Comment by Stu Pitazz — September 8, 2010 @ 3:33 pm
I guess I shouldn’t be surprised at your reaction to my comments. The line about not liking children in the first place told me to expect this. Good luck Wendy, try to get over whatever it is about children that pisses you off so. Reply all you like, this will be my last word on this. I can read the lefty blogs for this kind of opinion.
Comment by Scott — September 8, 2010 @ 3:41 pm
All day schedule of kindergarden prepares kids for the all day grade one class they take, the year after. No kid can fail kindergarden but you can fail grade one. Plus it might toughen them up too, the little brats.

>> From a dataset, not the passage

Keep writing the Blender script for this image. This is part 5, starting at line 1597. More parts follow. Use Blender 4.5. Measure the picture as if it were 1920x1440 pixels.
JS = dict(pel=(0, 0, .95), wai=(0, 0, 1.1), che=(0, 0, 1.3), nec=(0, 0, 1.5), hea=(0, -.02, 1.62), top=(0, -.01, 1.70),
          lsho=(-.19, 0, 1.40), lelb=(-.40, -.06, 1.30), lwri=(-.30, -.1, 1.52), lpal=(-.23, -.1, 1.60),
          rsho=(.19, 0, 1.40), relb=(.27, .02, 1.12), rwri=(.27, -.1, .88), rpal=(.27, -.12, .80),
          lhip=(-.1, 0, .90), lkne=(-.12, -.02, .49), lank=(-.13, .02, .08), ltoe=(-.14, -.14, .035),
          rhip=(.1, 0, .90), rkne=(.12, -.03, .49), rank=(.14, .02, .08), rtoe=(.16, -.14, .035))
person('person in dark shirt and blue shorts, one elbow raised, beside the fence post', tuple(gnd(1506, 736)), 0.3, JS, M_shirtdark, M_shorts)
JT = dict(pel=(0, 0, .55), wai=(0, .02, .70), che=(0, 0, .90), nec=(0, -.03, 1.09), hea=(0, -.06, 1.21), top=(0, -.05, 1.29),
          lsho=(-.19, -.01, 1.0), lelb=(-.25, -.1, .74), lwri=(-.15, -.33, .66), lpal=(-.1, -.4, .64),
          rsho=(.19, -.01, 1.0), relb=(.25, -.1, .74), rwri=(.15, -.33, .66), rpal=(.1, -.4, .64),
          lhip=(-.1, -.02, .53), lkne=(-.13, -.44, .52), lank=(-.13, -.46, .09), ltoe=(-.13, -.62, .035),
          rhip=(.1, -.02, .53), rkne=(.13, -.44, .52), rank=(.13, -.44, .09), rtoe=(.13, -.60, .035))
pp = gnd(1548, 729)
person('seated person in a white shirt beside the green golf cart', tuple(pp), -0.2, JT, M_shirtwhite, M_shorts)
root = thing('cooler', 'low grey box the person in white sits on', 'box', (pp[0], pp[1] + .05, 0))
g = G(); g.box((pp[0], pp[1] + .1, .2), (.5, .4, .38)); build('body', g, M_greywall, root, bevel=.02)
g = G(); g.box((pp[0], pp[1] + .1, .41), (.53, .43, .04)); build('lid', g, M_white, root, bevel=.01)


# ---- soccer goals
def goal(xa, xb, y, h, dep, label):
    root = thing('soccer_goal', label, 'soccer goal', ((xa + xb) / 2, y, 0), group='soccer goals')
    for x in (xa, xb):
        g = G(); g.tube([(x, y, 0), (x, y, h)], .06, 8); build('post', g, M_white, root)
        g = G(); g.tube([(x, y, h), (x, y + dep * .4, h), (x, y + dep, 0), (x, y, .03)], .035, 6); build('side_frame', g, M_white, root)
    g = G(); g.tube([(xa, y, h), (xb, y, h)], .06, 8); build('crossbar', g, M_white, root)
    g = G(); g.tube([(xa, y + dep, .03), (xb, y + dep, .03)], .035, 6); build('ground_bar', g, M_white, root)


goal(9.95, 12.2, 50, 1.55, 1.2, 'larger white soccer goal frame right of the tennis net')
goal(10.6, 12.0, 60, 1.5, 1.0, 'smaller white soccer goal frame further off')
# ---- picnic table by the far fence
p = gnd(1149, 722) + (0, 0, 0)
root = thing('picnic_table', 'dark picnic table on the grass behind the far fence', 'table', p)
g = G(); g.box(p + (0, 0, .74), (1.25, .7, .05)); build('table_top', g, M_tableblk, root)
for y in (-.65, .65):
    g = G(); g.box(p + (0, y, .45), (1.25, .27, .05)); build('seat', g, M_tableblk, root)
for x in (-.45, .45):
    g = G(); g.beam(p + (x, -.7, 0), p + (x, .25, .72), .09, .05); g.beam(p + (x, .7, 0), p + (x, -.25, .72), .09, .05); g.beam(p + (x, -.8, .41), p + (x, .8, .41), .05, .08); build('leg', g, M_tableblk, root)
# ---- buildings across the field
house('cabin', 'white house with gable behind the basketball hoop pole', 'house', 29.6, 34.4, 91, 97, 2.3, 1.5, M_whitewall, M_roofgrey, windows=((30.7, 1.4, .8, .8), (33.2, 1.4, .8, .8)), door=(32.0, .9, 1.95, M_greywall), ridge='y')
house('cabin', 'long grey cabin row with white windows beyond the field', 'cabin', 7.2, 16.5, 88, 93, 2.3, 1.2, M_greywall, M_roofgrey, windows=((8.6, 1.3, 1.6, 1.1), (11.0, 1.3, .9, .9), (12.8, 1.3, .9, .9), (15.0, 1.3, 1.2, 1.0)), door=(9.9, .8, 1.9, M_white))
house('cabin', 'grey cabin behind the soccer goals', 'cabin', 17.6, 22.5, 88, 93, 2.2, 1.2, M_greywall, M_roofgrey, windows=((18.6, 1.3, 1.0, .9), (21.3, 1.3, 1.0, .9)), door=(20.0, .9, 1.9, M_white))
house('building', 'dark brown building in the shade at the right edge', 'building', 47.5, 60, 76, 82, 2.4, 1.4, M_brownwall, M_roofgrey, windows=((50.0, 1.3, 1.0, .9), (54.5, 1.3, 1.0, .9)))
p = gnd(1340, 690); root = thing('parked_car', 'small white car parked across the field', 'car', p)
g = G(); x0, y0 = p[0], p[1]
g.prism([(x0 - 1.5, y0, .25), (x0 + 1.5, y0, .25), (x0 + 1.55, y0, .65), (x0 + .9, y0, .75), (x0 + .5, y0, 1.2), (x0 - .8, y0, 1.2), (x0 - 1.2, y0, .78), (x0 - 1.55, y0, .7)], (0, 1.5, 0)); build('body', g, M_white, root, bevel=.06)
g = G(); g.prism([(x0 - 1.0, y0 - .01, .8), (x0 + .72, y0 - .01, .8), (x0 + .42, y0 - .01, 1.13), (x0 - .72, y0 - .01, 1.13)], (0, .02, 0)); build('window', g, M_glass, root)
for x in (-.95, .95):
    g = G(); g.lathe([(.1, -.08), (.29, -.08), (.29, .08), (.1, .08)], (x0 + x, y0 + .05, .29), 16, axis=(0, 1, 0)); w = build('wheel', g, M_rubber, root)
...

One year left until my oldest starts kindergarden, and yes I can’t wait to start saving $ on babysitting.
Comment by Terry — September 9, 2010 @ 5:04 pm
I hated nursery school more than kindergarten. In nursery school some dork would run around giving out wedgies. But in kindergarten we got to nap on thin mats on the floor to toughen us up. And we got to shove plasticine up our noses. Back in those days (the 40’s) you flunked grade 1 if you couldn’t spell shit. One kid in my class flunked both grade one and two. But today he’s richer than short bread.
Comment by Angus MacDonald — September 9, 2010 @ 7:54 pm
All-day kindergartens have time set aside for naps and unstructured play. Those are not things that children are deprived of in kindergarten.
You say, “Free daycare for the middle class” like it was a bad thing. And don’t working class kids go to kindergarten too?
It has been the case for at least a decade now that for most people it is not a viable option to raise a family on a single income. Incomes have not gone up with inflation. Individuals are not paid a “family wage”. So some kind of public daycare services are a lot more necessary than you think.